All in all, after at most n^2 find-violation-then-swap operations, the y values will be in reverse sorted order, and the total will be at most the original total. Since we made no assumptions about the initial matching we were given, this result applies to any given matching, so we have proven that the reverse-sorted matching is at least as good as all of them. (Notice that no aspect of this proof depends on the numbers being nonnegative, so this will apply to arrays containing negative numbers too.)

Answer 3

In order to find the smallest summation, order one set ascending, the other descending, and then multiply along the like indecies.

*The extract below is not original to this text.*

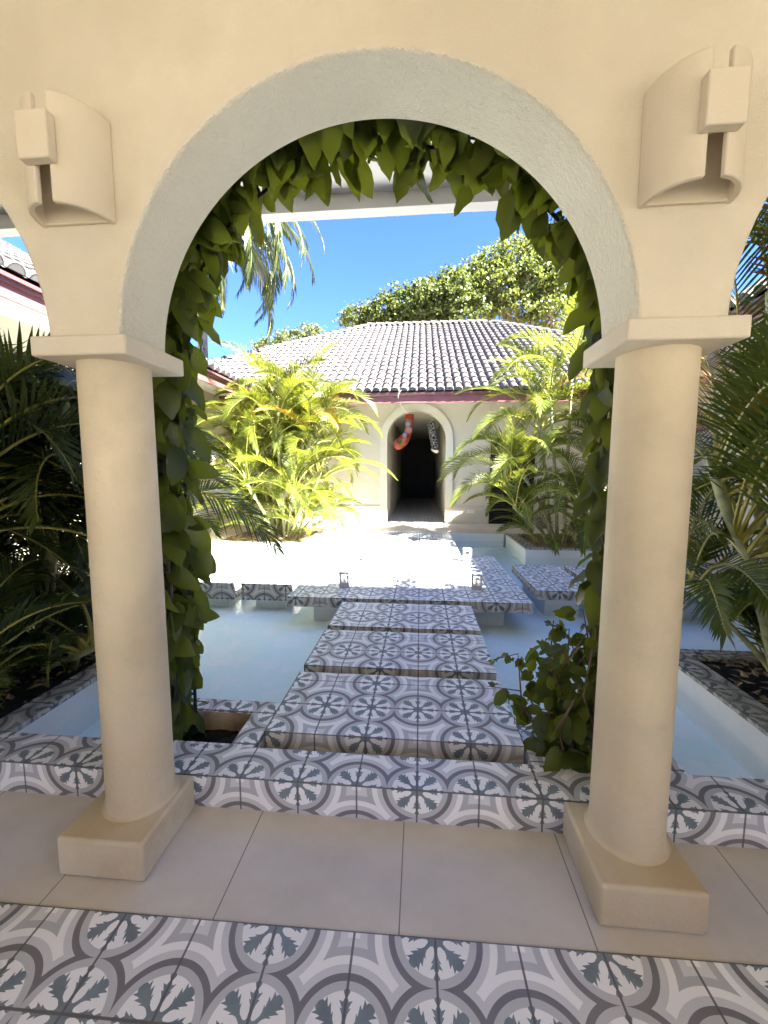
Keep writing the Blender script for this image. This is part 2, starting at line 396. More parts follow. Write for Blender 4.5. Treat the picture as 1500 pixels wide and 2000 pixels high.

This is because the smallest possible product for each pairing a[i] * b[j] (for a fixed a[i] due to the need to have a result for each element) is the smallest possible value of b[j], and vice-versa.

This will also work with negatives because the greatest negative is the smallest number, and thus pairs with the most positive number from the corollary array. This further continues even when both sets are completely negative, because the result of each multiplication become equivalent to when both sets have the negatives of their values.